• [Stated exercise]:
In the lines below, find how many contain the word "scene" and report that figure alone.

>> Start Data excerpt

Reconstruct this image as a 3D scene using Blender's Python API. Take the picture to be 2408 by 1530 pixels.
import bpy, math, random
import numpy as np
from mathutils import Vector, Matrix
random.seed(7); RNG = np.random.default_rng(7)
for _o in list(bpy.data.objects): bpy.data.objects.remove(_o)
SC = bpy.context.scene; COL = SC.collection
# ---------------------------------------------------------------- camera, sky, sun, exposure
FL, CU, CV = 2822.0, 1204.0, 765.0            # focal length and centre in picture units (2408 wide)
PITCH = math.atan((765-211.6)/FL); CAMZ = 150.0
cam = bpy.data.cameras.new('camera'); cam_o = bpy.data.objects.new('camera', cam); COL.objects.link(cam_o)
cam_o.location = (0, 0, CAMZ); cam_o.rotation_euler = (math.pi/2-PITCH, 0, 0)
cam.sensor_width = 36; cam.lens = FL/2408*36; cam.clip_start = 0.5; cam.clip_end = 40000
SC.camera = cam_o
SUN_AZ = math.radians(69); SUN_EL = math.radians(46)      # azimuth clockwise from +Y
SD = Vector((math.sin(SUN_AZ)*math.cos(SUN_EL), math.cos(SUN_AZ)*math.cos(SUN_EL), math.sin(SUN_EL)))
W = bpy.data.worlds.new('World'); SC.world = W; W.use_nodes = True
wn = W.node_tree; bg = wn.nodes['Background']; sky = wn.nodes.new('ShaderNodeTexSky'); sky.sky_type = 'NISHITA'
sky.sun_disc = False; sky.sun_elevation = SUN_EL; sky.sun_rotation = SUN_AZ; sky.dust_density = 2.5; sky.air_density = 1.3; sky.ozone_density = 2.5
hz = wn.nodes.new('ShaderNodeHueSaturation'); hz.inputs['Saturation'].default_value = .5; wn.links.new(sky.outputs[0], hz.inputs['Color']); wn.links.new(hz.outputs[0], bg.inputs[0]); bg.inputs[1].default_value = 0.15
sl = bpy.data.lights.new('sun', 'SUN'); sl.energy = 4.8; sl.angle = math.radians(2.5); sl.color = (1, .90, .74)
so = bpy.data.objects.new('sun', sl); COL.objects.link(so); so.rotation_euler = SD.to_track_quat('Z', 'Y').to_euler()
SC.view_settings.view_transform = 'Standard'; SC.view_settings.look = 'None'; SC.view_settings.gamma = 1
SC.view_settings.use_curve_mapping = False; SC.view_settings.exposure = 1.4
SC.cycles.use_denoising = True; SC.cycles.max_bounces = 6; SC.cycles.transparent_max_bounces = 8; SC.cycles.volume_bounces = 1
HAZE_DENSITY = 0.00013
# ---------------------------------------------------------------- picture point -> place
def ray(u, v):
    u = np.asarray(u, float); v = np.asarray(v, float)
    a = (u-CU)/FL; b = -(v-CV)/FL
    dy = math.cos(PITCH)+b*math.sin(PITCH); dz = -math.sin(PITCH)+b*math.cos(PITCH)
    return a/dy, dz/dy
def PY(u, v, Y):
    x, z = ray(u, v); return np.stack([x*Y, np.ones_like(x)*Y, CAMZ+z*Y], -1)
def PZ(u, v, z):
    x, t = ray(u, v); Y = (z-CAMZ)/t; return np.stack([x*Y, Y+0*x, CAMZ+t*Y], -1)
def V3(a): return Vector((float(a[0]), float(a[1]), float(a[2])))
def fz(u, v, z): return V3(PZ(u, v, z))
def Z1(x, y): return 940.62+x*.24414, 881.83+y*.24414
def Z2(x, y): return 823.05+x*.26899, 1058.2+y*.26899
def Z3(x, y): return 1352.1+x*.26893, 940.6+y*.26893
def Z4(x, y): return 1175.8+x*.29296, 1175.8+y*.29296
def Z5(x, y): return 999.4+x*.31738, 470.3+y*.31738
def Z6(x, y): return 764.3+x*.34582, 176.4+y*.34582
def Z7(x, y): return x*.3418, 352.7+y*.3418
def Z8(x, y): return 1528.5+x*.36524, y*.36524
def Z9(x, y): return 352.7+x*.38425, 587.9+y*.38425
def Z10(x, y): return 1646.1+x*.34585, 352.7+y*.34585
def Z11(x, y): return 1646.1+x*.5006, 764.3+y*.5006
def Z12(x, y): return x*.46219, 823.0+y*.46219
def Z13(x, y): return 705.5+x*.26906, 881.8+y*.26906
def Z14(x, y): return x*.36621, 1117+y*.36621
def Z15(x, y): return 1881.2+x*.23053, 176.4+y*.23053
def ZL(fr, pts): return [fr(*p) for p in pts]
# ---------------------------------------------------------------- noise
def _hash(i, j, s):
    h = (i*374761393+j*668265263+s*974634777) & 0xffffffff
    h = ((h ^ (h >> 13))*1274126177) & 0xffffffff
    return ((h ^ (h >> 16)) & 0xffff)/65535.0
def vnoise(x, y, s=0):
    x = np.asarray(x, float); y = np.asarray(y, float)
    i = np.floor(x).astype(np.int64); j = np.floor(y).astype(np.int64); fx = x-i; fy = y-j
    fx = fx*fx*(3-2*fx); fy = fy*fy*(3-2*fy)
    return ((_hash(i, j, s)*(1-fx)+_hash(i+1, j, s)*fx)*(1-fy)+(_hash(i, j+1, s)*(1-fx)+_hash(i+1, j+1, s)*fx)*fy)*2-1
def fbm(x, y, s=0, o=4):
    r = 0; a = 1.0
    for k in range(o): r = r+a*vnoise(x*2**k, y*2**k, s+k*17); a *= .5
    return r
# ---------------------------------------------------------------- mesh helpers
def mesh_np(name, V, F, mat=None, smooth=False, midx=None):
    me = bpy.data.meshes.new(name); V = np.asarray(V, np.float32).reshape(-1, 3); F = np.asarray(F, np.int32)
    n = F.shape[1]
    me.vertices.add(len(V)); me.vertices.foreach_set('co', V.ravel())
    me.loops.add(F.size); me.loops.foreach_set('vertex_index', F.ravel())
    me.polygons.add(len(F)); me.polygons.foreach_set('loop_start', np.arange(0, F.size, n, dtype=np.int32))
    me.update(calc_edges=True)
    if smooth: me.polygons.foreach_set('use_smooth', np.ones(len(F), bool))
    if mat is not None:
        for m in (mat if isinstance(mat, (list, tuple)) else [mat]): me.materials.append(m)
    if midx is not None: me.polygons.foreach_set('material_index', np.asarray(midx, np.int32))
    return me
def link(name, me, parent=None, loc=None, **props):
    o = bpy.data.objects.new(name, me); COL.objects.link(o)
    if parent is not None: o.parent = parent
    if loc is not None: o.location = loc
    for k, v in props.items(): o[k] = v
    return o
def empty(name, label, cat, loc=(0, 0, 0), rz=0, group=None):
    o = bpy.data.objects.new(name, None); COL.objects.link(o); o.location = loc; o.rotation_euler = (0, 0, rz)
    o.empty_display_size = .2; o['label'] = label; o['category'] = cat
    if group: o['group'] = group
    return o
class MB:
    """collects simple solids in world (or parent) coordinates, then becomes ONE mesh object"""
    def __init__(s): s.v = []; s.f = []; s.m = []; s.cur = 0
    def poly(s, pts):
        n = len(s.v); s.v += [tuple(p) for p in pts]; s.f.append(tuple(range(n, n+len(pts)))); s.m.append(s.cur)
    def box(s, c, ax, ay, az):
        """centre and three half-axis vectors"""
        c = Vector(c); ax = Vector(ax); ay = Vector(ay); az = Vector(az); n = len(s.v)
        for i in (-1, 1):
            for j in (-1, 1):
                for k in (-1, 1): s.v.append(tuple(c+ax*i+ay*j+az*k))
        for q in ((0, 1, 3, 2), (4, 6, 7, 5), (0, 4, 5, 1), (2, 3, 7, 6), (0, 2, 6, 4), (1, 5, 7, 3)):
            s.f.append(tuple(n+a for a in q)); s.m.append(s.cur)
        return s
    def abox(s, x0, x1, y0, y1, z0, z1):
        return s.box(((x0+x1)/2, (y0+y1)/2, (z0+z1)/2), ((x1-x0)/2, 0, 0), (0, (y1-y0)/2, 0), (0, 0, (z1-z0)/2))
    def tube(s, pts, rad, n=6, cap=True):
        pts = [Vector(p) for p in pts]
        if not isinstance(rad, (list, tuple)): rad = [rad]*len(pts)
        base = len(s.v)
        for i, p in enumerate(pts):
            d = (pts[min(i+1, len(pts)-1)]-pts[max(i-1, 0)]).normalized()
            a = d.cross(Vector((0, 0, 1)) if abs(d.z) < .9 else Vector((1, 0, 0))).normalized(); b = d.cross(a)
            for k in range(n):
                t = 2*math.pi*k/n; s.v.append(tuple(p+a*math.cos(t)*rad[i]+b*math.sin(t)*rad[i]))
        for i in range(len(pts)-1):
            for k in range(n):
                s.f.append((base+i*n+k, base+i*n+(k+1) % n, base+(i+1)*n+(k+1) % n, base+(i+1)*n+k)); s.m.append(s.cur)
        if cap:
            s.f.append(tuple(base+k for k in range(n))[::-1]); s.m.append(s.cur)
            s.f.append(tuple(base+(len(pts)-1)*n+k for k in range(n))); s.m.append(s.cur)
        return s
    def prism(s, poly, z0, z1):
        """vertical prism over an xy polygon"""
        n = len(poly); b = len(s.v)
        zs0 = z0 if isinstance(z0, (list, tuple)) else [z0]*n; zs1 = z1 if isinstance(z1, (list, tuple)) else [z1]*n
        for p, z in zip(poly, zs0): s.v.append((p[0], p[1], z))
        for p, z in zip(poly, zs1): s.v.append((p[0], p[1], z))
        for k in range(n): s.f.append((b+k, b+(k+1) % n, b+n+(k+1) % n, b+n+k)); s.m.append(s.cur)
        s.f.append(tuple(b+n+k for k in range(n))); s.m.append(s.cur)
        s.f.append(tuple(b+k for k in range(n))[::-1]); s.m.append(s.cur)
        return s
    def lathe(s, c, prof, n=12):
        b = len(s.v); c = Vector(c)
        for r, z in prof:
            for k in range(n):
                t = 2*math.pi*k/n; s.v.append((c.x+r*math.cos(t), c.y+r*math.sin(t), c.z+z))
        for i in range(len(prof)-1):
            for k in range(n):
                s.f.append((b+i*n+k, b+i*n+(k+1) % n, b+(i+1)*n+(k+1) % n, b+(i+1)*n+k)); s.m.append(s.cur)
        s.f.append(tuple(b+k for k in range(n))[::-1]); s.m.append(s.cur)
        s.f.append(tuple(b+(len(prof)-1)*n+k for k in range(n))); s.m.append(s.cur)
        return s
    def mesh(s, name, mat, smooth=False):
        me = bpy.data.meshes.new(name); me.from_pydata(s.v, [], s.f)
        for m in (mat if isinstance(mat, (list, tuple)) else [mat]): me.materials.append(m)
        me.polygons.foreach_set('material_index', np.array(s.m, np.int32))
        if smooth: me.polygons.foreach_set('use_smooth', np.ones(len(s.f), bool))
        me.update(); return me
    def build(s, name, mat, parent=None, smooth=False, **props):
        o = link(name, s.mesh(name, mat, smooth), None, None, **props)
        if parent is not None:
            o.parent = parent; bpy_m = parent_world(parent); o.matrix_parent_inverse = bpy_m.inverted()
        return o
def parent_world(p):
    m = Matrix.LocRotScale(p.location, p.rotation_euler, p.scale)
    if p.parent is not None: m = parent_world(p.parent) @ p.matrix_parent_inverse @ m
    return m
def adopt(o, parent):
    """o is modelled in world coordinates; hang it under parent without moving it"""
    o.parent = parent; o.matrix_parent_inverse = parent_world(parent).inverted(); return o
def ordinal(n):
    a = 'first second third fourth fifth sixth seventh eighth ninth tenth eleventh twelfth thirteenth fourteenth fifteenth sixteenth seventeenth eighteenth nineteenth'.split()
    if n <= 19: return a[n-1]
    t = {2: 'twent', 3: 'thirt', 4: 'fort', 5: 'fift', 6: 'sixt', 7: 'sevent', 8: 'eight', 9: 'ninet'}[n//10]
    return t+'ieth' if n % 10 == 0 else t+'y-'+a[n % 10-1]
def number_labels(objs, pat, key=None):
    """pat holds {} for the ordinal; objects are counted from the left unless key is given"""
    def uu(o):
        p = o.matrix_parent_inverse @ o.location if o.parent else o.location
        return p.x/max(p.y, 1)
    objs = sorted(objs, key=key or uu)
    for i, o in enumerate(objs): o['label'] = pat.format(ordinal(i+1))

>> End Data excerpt

• [Result of the task]:
2